Version 1.5.1 - Change log
Software used to study LiHoF4 and other dipolar magnetic systems.
Used for the paper Effect of intrinsic quantum fluctuations on the phase diagram of anisotropic dipolar magnets by T. Dollberg, J. C. Andresen, M. Schechter, Phys. Rev. B 105, L180413 (2022).
This repository contains the main Java simulation software (in src), Java dependencies (in lib) and various Python and shell scripts (in scripts) used to monitor the simulations and analyze their results.
Different studied systems use separate working directories (LiHoF4 and Fe8) where simulation data, figures and checkpoints are stored.
This software is run under the Sun Grid Engine (SGE).
The project was developed using IntelliJ IDEA (2021.*, Ultimate edition) and is most easily compiled inside the IDE.
If unavailable, it is also possible to compile using the primary Java compiler, javac. All dependencies are kept as .jar files in lib.
- On Linux:
find src/ -name *.java > sources.txt
javac -sourcepath src -d bin/production/LiHoF4_transverse_field_MC/ -classpath "./lib/*" @sources.txt
rm -f sources.txt
- On Windows:
dir /s /B src\*.java > sources.txt
javac -sourcepath src -d bin/production/LiHoF4_transverse_field_MC/ -classpath "./lib/*" @sources.txt
del sources.txt
Typically, many independent runs of the simulation must be run to get meaningful results. This is done using the sub.sh and init_sim.sh srcipts. The following is a minimal working example for running the Java simulation itself after compilation:
java -Dsystem=LiHoF4 -classpath "./bin/production/LiHoF4_transverse_field_MC/:./lib/*" simulation.montecarlo.Main -max_iter 80 -L 4,4 -d 1.0 -extBx 0.0 -continue_from_save no -max_sweeps 4096 -name default -temp_schedule ./LiHoF4/temperature_schedules/temp_schedule_1_1_exact_test_const_0.0_false.txt -alpha 0.95 -mode s -seed 123456789 -Jex 1.16e-3 -interpolation_table_name _const -p -print_sweep_num 1 -tol 5.0e-4
For more information on command line arguments run
java -classpath "./bin/production/LiHoF4_transverse_field_MC/:./lib/*" simulation.montecarlo.Main --help
This software is capable of simulating more than a single system. Currently, two types of systems are defined: LiHoxY1-xF4 and the Fe8 molecular magnet. Each such project's data and functional files are kept in a directory with the corresponding name.

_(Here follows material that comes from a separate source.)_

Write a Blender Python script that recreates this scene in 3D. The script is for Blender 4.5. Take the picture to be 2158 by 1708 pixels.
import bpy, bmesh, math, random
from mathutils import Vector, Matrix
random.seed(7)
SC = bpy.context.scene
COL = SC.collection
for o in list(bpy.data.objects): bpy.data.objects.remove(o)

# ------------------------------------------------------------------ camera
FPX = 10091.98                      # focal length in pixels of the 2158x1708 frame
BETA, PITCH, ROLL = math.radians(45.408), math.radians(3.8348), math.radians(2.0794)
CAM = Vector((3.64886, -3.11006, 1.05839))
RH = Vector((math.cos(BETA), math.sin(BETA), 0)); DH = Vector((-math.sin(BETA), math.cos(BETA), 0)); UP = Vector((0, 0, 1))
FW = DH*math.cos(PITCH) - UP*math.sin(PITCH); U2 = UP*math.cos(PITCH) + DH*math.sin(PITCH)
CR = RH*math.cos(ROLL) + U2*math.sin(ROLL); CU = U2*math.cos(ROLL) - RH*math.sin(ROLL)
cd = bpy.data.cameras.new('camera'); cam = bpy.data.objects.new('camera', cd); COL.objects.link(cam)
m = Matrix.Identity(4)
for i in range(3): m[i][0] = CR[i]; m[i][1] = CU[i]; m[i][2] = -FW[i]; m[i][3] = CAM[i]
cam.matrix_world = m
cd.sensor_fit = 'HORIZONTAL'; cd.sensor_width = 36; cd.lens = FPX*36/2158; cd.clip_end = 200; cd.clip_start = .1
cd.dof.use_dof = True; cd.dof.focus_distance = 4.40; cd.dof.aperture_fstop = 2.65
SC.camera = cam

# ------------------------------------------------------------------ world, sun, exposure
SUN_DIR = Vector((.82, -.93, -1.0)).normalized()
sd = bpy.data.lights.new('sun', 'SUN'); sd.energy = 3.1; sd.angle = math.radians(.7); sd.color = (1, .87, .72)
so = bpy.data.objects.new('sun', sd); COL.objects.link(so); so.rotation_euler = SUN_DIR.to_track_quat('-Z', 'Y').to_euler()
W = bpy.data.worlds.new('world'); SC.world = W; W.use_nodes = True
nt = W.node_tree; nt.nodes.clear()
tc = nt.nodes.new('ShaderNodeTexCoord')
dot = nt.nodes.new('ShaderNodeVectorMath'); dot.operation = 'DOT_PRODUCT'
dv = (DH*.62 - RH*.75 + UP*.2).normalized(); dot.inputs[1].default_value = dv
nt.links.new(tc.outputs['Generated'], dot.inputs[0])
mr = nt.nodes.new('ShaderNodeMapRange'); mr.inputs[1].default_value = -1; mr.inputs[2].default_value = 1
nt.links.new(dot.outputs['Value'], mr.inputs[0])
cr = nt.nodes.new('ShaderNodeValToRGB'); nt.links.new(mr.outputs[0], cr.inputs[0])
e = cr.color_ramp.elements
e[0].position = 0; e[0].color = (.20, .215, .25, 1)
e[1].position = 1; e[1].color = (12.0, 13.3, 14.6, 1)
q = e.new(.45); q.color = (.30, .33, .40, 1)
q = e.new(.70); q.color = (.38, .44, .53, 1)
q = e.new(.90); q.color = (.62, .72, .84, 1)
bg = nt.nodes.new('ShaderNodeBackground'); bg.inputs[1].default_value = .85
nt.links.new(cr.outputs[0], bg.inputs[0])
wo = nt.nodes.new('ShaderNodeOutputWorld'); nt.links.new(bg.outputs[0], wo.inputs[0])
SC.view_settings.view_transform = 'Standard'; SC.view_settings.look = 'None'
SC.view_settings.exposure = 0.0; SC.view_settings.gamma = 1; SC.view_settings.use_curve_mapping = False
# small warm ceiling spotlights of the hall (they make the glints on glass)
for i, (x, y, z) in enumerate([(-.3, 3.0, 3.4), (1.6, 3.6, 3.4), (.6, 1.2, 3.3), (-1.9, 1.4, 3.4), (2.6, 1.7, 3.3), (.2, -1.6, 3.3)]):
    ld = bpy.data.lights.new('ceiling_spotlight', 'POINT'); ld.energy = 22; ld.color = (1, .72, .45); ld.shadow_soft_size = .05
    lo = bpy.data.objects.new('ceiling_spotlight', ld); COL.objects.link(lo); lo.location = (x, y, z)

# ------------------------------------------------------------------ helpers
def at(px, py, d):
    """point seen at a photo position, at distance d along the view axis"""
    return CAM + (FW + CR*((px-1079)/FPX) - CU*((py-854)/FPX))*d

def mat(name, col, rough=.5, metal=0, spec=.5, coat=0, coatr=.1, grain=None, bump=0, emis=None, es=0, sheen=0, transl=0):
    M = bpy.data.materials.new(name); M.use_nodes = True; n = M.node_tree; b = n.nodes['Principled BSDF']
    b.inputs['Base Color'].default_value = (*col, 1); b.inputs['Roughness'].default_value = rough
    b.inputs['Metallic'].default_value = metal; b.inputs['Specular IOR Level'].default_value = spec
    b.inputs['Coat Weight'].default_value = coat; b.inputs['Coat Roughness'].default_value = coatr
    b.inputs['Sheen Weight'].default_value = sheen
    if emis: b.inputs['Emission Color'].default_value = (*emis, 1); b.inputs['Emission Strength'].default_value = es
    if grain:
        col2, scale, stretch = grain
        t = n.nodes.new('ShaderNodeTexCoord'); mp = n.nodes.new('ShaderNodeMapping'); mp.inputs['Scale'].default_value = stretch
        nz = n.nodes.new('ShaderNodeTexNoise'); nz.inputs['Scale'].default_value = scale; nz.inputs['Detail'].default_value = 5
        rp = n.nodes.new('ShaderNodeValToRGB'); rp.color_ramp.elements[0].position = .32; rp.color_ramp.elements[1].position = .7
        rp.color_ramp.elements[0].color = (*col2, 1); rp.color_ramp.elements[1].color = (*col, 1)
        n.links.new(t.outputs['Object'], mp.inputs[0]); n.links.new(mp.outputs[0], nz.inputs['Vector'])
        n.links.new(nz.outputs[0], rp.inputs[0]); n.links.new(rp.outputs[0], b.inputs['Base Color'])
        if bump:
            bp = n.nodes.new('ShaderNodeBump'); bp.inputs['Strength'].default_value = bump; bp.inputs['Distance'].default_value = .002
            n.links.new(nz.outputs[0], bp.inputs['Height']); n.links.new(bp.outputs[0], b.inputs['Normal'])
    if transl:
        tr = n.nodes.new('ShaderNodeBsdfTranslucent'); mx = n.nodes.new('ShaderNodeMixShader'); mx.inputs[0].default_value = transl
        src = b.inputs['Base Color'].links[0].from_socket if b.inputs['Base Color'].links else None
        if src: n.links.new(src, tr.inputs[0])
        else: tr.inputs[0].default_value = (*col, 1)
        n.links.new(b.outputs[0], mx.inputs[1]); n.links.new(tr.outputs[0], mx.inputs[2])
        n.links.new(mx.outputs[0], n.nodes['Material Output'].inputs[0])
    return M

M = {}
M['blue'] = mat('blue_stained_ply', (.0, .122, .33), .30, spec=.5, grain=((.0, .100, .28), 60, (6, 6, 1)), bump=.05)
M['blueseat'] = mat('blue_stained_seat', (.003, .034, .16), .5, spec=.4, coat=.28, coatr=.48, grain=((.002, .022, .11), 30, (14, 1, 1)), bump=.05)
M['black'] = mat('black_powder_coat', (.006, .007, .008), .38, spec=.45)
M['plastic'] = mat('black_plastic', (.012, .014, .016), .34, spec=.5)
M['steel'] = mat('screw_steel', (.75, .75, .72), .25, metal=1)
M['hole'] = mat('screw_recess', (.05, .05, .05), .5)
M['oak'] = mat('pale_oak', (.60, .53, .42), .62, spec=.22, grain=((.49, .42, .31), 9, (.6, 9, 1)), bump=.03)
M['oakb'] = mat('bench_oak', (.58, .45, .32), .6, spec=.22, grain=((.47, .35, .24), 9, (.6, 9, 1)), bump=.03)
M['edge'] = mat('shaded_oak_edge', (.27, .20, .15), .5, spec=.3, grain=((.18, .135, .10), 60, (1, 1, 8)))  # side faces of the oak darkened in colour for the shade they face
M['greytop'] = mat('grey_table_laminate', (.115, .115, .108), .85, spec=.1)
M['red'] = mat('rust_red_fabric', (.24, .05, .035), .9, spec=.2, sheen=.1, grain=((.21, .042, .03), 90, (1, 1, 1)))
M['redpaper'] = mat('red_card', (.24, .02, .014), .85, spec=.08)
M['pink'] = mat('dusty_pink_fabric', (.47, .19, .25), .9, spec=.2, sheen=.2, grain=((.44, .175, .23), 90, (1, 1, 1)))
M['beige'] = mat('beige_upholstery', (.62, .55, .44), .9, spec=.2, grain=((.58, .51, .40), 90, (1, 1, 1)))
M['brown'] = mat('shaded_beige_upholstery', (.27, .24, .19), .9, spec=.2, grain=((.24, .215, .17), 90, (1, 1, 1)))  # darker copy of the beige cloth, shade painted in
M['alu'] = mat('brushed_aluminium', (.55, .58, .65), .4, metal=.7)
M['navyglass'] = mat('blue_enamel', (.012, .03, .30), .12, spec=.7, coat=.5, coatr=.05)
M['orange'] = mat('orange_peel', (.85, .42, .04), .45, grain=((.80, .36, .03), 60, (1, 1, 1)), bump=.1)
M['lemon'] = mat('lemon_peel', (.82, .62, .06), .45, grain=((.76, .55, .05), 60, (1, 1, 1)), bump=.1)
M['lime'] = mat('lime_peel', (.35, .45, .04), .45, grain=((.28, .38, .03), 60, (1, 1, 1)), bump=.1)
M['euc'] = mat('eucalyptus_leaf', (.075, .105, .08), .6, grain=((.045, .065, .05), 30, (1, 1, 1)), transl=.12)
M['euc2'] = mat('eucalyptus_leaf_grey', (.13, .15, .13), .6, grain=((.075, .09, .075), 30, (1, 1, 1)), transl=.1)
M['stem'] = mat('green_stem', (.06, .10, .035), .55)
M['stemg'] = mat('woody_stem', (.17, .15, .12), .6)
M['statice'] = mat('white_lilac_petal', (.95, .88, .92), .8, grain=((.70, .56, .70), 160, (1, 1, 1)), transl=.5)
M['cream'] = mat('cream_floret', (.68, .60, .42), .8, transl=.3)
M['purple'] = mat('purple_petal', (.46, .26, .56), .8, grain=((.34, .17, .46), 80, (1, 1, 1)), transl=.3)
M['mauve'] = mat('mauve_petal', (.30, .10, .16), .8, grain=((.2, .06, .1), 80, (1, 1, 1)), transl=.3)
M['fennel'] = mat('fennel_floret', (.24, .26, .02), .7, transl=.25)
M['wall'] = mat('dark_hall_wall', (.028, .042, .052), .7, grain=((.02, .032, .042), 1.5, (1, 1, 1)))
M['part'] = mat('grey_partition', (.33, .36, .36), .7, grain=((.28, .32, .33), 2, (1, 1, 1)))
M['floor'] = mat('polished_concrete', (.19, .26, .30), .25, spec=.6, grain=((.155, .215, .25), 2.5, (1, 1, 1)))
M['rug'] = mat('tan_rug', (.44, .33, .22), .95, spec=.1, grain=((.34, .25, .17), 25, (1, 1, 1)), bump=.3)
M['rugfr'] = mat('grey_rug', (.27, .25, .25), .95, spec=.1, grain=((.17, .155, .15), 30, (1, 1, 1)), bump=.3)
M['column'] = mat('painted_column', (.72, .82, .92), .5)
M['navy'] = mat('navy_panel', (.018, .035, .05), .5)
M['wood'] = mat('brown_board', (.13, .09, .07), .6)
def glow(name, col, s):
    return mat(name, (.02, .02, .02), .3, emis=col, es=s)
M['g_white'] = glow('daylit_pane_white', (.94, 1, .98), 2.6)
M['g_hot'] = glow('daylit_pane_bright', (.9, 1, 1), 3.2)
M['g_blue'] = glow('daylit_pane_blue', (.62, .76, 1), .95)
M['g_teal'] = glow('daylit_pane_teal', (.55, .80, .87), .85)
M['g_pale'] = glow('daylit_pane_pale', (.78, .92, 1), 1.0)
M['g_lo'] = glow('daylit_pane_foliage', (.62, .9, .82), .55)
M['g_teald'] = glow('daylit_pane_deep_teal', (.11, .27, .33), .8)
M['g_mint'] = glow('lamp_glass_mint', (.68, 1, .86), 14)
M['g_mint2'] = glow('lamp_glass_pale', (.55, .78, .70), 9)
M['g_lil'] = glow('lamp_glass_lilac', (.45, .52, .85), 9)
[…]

Observables are measured following each MC sweep, and outputted to a corresponding
text file located in ./$SYS_NAME/data/results/$project_name/table_$Lx_$Lz_$extBx_$T_$mech_$seed.txt
.
Within this file lines starting with '#' include simulation metadata, i.e. software version,
parameter values, etc.
The first row not starting with '#' lists the names of the columns, separated by whitespace,
and all subsequent rows contains the measured values.
If the simulation is restarted following a termination, the metadata is printed again
and the column headers are printed again but this time with a preceding '#'.
This way, by removing all lines starting with '#' one can obtain a table of observables
measured along the simulation.
The analysis process includes storing the raw results in bins of logarithmically increasing
lengths and tracking their evolution over MC time to determine when the simulation has become
equilibrated. Then, only data from the last bin is used in any further analysis.
Each directory in results
also contains a subdirectory called binned_data
which
contains HDF5 files that hold the binned results. These are the files used for the analysis
by the scripts in the scripts
directory.
Once simulations are fully completed (no further sweeps are expected to be run), the results
and the checkpoint files are archived, and only the binned data files are easily accessible.
The state of the simulation is periodically saved using the Java serialization process
so that it may be continued later in case of an unexpected crash or in case more MC sweeps
are required for equilibration.
These files are saved in subdirectories of checkpoints
with their respective project names.
While initiating a simulation, the standard process includes running a short simulation
with a wide range of temperatures, and automatically analysing its results to determine
the optimal temperature sequence to use in a longer simulation. This process, performed
by the init_sim.sh
script outputs data to the analysis
directory.
Keeps data calculated once before the simulation and used during it. Includes:
- Interactions between pairs of spins in the presence of periodic boundary conditions using the Ewald summation
method. file names:
intTable_$Lx_$Lz.txt
. - Interpolation table data for the single-spin magnetic moment and energy.
file names:
magnetic_moment_up_arr_$extBx_const.txt
,energy_up_arr_$extBx_const.txt
.
When the simulation encounters a configuration for which it cannot solve the self-consistent calculation, it saves the configuration preceding the last spin-flip so that the problematic configuration can be replicated and studied. This was used at the development stage but all files in this directory should be empty in the production stage.
Each simulation runs several temperatures in parallel (parallel tempering). The sequence of temperatures used for each simulation is kept in text files in this directory, separated by commas.